--- Begin ---
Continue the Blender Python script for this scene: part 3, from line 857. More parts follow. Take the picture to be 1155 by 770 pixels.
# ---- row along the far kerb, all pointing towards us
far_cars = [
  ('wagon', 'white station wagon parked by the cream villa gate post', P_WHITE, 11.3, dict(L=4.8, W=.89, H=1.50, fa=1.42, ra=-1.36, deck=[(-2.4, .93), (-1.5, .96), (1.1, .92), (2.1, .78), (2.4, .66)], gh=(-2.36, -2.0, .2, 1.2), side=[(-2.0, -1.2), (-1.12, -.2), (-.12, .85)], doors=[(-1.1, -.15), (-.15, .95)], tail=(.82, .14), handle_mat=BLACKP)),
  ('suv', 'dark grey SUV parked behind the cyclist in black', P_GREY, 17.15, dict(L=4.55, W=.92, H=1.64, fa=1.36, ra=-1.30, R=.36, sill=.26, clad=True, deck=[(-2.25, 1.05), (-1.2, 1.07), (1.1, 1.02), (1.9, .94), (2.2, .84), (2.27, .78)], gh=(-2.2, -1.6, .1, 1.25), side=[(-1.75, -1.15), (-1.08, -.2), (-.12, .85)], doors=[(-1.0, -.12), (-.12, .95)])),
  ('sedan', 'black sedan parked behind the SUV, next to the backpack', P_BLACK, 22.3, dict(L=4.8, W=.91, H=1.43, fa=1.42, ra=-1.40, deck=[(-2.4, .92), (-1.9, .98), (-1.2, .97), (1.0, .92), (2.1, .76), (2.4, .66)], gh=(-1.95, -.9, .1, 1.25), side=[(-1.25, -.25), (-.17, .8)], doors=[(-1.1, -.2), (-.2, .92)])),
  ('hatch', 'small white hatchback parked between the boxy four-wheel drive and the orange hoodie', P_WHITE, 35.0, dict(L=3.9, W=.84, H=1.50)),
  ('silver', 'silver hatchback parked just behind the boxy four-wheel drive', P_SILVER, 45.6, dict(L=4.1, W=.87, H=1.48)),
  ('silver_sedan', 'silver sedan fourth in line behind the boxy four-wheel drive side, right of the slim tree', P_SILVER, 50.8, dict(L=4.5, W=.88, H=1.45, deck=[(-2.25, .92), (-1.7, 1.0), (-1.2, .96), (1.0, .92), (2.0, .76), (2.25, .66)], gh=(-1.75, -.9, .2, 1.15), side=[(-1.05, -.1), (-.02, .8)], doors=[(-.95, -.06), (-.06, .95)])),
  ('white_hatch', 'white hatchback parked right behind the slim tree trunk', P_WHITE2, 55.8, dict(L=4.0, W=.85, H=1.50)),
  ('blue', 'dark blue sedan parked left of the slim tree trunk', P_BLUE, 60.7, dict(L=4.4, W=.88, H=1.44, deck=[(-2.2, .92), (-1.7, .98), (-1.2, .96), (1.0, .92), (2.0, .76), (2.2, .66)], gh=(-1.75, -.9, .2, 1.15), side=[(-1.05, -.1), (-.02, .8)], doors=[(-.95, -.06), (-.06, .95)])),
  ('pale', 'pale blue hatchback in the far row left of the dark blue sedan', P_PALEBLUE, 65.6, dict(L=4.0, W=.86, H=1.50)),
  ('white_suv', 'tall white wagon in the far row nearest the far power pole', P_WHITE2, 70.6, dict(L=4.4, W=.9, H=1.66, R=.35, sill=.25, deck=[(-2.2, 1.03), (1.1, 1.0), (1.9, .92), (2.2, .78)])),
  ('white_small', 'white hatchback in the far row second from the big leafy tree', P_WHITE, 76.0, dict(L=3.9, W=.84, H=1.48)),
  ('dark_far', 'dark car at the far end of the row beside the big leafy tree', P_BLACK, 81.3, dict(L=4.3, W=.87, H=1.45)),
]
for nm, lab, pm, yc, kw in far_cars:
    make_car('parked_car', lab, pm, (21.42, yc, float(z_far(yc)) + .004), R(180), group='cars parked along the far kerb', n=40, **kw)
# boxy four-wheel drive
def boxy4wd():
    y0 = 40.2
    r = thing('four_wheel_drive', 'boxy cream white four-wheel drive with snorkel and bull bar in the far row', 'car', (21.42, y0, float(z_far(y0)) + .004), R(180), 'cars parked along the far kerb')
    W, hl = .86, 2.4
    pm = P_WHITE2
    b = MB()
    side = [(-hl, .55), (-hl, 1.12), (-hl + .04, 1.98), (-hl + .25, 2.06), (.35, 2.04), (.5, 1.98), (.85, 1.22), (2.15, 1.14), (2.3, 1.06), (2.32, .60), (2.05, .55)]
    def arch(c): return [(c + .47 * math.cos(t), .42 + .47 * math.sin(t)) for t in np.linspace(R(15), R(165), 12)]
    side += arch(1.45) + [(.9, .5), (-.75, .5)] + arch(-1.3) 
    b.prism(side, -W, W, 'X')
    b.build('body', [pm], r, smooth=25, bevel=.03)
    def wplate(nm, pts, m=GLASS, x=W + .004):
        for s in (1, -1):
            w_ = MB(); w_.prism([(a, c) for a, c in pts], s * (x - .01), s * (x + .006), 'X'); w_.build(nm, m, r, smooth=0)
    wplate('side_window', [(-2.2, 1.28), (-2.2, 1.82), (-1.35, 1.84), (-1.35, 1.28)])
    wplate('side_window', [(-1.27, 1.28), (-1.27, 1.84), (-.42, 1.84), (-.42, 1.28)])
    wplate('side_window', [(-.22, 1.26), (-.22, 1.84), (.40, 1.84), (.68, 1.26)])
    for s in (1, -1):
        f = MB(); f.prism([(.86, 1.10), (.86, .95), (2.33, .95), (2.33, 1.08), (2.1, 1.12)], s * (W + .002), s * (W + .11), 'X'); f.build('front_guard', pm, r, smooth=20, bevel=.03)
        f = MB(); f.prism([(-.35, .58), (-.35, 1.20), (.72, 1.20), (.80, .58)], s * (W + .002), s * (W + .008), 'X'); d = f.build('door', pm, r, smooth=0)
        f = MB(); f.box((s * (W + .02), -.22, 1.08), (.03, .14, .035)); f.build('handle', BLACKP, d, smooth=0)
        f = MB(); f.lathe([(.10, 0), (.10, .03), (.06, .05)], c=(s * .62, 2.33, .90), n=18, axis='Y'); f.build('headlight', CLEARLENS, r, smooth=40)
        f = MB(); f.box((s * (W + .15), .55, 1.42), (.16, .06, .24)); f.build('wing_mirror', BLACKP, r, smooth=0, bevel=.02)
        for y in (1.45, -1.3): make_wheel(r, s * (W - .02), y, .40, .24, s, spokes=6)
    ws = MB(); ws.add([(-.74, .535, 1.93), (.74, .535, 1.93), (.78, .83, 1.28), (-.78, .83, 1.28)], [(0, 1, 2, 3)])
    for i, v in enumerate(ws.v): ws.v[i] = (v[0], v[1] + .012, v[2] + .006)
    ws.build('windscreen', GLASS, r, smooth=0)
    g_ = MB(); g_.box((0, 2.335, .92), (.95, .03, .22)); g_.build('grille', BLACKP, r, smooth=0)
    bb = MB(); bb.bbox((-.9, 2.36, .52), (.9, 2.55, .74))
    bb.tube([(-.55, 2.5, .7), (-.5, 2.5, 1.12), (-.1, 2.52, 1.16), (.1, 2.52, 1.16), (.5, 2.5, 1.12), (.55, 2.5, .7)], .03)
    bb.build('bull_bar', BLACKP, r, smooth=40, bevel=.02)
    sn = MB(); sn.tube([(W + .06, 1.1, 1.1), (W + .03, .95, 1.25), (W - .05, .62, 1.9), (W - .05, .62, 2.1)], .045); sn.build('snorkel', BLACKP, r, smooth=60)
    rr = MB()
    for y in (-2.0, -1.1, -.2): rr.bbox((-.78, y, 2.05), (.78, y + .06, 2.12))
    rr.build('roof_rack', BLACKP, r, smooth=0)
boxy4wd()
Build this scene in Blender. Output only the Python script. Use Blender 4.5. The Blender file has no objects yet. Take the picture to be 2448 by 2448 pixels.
--- End ---
Written task
Single out each line of the records above with the string "this" in it, and copy it.

In response
Continue the Blender Python script for this scene: part 3, from line 857. More parts follow. Take the picture to be 1155 by 770 pixels.
Build this scene in Blender. Output only the Python script. Use Blender 4.5. The Blender file has no objects yet. Take the picture to be 2448 by 2448 pixels.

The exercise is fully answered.